__Given instruction__
Set down each entry exactly as given; pictures should not appear in the copy.

Stored records
— BEGIN —

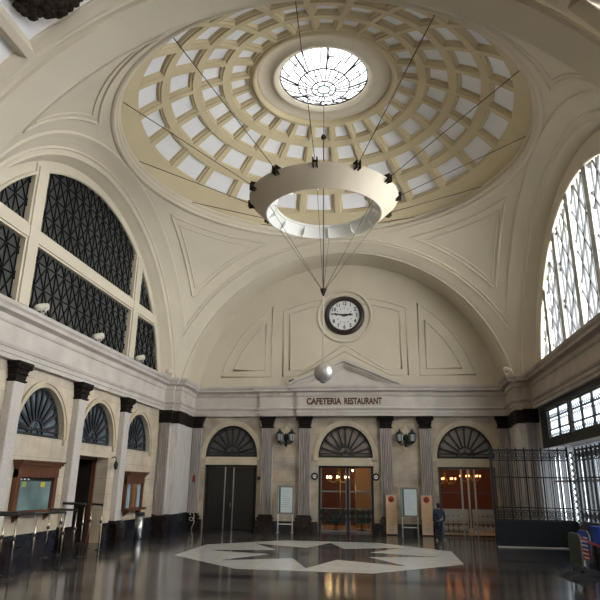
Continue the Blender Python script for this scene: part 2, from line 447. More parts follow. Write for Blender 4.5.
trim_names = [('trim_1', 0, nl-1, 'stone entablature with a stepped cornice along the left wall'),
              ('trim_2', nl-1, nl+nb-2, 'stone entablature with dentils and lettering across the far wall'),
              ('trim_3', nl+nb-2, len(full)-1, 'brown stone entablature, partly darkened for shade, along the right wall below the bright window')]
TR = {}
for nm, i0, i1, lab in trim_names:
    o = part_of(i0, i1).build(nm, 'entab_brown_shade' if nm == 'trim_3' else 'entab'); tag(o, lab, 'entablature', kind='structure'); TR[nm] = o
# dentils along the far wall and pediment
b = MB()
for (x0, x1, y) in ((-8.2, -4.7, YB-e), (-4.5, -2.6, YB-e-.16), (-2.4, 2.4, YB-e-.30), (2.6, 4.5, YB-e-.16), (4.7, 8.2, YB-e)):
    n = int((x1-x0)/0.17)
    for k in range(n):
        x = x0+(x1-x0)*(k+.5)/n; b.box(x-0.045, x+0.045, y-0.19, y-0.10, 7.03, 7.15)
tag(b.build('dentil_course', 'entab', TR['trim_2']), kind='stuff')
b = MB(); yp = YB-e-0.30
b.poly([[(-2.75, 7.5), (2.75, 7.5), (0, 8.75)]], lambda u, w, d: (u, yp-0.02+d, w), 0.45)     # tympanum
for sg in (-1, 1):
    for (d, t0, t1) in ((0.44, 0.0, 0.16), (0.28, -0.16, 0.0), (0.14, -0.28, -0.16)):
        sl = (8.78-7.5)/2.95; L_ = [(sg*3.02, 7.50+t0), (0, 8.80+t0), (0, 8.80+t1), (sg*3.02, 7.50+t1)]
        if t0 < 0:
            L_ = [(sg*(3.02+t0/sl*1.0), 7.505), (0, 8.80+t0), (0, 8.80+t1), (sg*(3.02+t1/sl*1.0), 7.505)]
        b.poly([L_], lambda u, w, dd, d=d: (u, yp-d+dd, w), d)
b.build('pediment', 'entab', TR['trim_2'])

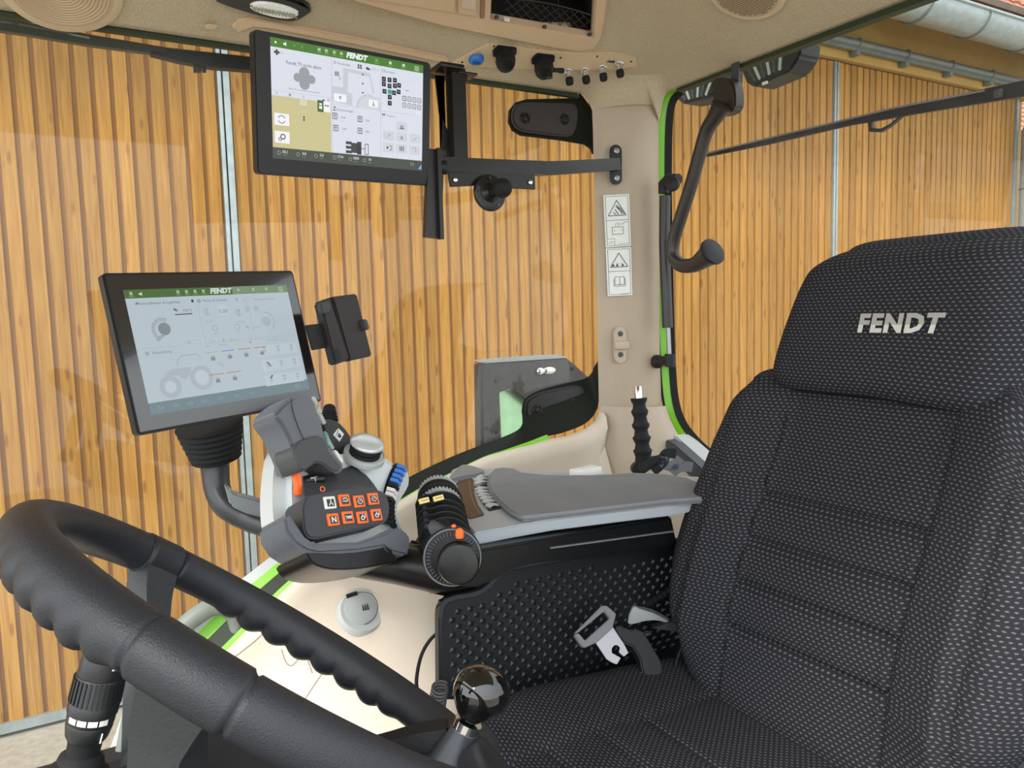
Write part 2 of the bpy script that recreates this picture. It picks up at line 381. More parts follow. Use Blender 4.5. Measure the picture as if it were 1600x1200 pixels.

— END —

__Expected answer__
Continue the Blender Python script for this scene: part 2, from line 447. More parts follow. Write for Blender 4.5.
trim_names = [('trim_1', 0, nl-1, 'stone entablature with a stepped cornice along the left wall'),
              ('trim_2', nl-1, nl+nb-2, 'stone entablature with dentils and lettering across the far wall'),
              ('trim_3', nl+nb-2, len(full)-1, 'brown stone entablature, partly darkened for shade, along the right wall below the bright window')]
TR = {}
for nm, i0, i1, lab in trim_names:
    o = part_of(i0, i1).build(nm, 'entab_brown_shade' if nm == 'trim_3' else 'entab'); tag(o, lab, 'entablature', kind='structure'); TR[nm] = o
# dentils along the far wall and pediment
b = MB()
for (x0, x1, y) in ((-8.2, -4.7, YB-e), (-4.5, -2.6, YB-e-.16), (-2.4, 2.4, YB-e-.30), (2.6, 4.5, YB-e-.16), (4.7, 8.2, YB-e)):
    n = int((x1-x0)/0.17)
    for k in range(n):
        x = x0+(x1-x0)*(k+.5)/n; b.box(x-0.045, x+0.045, y-0.19, y-0.10, 7.03, 7.15)
tag(b.build('dentil_course', 'entab', TR['trim_2']), kind='stuff')
b = MB(); yp = YB-e-0.30
b.poly([[(-2.75, 7.5), (2.75, 7.5), (0, 8.75)]], lambda u, w, d: (u, yp-0.02+d, w), 0.45)     # tympanum
for sg in (-1, 1):
    for (d, t0, t1) in ((0.44, 0.0, 0.16), (0.28, -0.16, 0.0), (0.14, -0.28, -0.16)):
        sl = (8.78-7.5)/2.95; L_ = [(sg*3.02, 7.50+t0), (0, 8.80+t0), (0, 8.80+t1), (sg*3.02, 7.50+t1)]
        if t0 < 0:
            L_ = [(sg*(3.02+t0/sl*1.0), 7.505), (0, 8.80+t0), (0, 8.80+t1), (sg*(3.02+t1/sl*1.0), 7.505)]
        b.poly([L_], lambda u, w, dd, d=d: (u, yp-d+dd, w), d)
b.build('pediment', 'entab', TR['trim_2'])

Write part 2 of the bpy script that recreates this picture. It picks up at line 381. More parts follow. Use Blender 4.5. Measure the picture as if it were 1600x1200 pixels.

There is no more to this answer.